Short summary: PIN the opponent’s left hand as we step back!!!

Monday, December 18, 2006

Delayed Sword

Yellow Belt Technique

Delayed Sword is a self-defense technique taught off a front, right hand lapel grab. The catalyst is a grab, followed by a shove. Therefore, the initial step back is your angle of least resistance assuming a non-static attack.

Many American Kenpo instructors teach the technique by stepping back with the left foot and executing a right inward strike to the attacker’s right wrist or bicep while the left hand is checking at solar plexus level as a precautionary check. The problem with this approach is that they are omitting the importance of pinning the hand the grabs. The pin and step back is used to cancel the opponent’s height, width, and depth. Also, if you don’t pin the hand that grabs, if the opponent lets go, it will cancel most of your action. After the pin, step back, and inward strike, the next move is a front kick to the opponent’s groin, which acts as a simultaneous width and depth check. The technique concludes by using marriage of gravity as you execute a right handsword to the opponent’s neck, being sure to cut diagonally down to check height, width, and depth zones.

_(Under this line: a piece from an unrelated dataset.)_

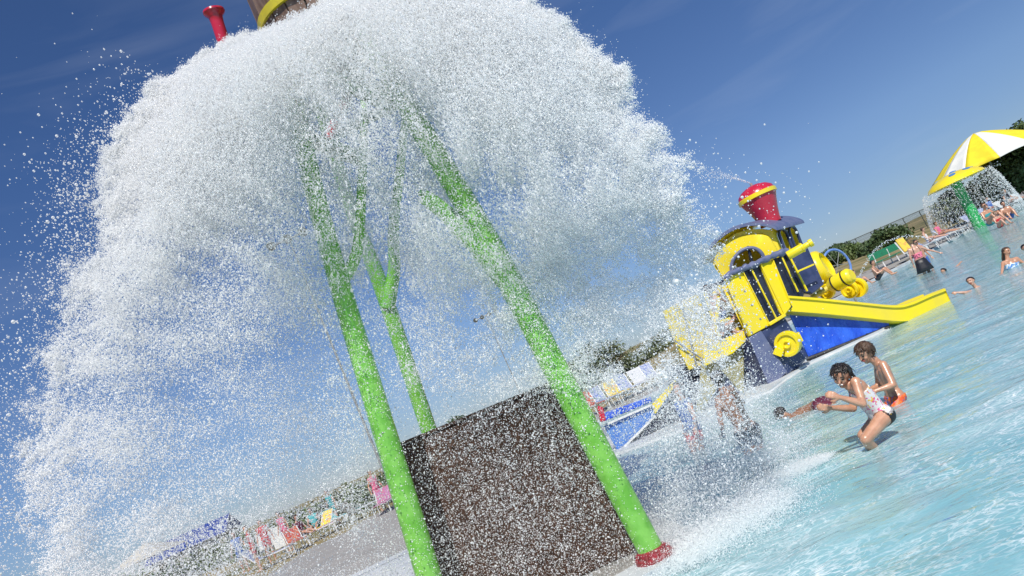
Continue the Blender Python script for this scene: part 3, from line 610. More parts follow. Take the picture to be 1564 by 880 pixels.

Delayed Sword teaches students how to use their strong side forward (which is important in the early stages of learning) and how to create and gauge distance. Should the first inward strike not cancel the opponent’s width, and the attacker counters with a left punch, it is possible to graft into Sword of Destruction. Alternatively, if the opponent tries to tackle us after the inward strike, we can graft into, say, Striking Serpent’s Head or Intercepting the Ram.